Aşağıda, Türkiye Devrimci İşçi Sendikaları Konfederasyonu Araştırma Enstitüsü’nün (DİSK-AR), TÜİK tarafından açıklanan İşgücü Anketi Mart 2015 dönem sonuçlarına yönelik değerlendirmesi yer almaktadır:
Uzun Çalışma Süreleri, Düşük Ücret Dayatması ve Güvencesiz Çalışma İşsizliği Besliyor
- 1)Resmi işsizlik oranı yüzde 10,6 ile geçtiğimiz yılın 0,9 puan üzerinde gerçekleşti. Tarımdışı işsizlik oranı ise % 12,6 oldu. Geçtiğimiz yılın aynı dönemi için bu oran % 11,6 seviyesindeydi. Resmi işsiz sayısı yeni seriye göre geçen yılın aynı dönemine göre 322 bin kişilik artış göstererek 3 milyon 69 bine ulaştı. Buna karşın mevsim etkilerinden arındırılmış işsizlik rakamları bir önceki aya göre 0,2 puan azalış gösterdi. İşsiz sayısı kriz öncesi 2008 Mart dönemine göre 843 bin kişi artmış durumda.
- 2)Mart 2015 döneminde resmi işsizlere, umudu olmadığı için ya da diğer nedenlerle son 4 haftadır iş arama kanallarını kullanmayan ve işe başlamaya hazır olduğu halde bu nedenle işsiz sayılmayanlar da (umutsuzlar ve diğer) dâhil edildiğinde işsizlik oranı yüzde 17,5, işsiz sayısı da 5 milyon 519 bin kişi olarak gerçekleşti. İşinden memnun olmayan ya da daha fazla çalışmak istediği halde düzgün işler bulamadığı için çaresiz kısa süreli işler yapanlar (eksik ve yetersiz istihdam edilenler) ilave edildiğinde işsizler, gizli işsizler ve çaresizlerin toplam sayısı 6 milyon 568 bin kişi oldu. Bunların geniş işgücü içindeki payı ise % 20,9 olarak gerçekleşti.
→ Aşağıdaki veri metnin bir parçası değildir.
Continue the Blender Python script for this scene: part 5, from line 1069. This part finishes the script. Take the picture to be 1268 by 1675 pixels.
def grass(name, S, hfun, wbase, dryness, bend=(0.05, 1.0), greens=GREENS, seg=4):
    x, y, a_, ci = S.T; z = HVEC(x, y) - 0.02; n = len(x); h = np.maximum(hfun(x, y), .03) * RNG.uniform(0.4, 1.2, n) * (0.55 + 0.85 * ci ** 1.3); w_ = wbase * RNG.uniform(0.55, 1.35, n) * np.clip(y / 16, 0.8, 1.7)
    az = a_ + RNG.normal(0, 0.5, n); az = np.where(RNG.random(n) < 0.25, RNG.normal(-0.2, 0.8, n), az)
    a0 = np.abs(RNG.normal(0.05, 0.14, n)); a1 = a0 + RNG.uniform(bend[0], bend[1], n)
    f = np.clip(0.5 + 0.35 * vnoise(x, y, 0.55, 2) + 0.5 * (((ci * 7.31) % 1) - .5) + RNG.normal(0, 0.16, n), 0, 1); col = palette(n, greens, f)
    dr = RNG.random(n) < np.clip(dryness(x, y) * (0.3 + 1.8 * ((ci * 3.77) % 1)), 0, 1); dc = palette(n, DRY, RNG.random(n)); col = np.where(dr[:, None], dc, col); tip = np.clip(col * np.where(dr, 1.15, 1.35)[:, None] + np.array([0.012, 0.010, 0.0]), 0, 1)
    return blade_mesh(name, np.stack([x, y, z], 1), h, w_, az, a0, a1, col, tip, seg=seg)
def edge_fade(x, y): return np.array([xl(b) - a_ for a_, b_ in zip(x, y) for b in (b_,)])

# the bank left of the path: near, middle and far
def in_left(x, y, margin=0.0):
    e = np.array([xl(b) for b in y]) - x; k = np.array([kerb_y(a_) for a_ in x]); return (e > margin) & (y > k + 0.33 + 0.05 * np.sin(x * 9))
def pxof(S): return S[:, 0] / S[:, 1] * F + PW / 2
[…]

- 3)Kadınlar için resmi işsizlik oranı bir önceki yılın aynı dönemine göre 1,9 puan artarak % 12,9 olarak gerçekleşti. Kadınlarda geniş tanımlı işsizlik oranı ise % 25,8 oldu. Tarım dışı işsizlik oranı ise yüzde 17,2 olarak gerçekleşti.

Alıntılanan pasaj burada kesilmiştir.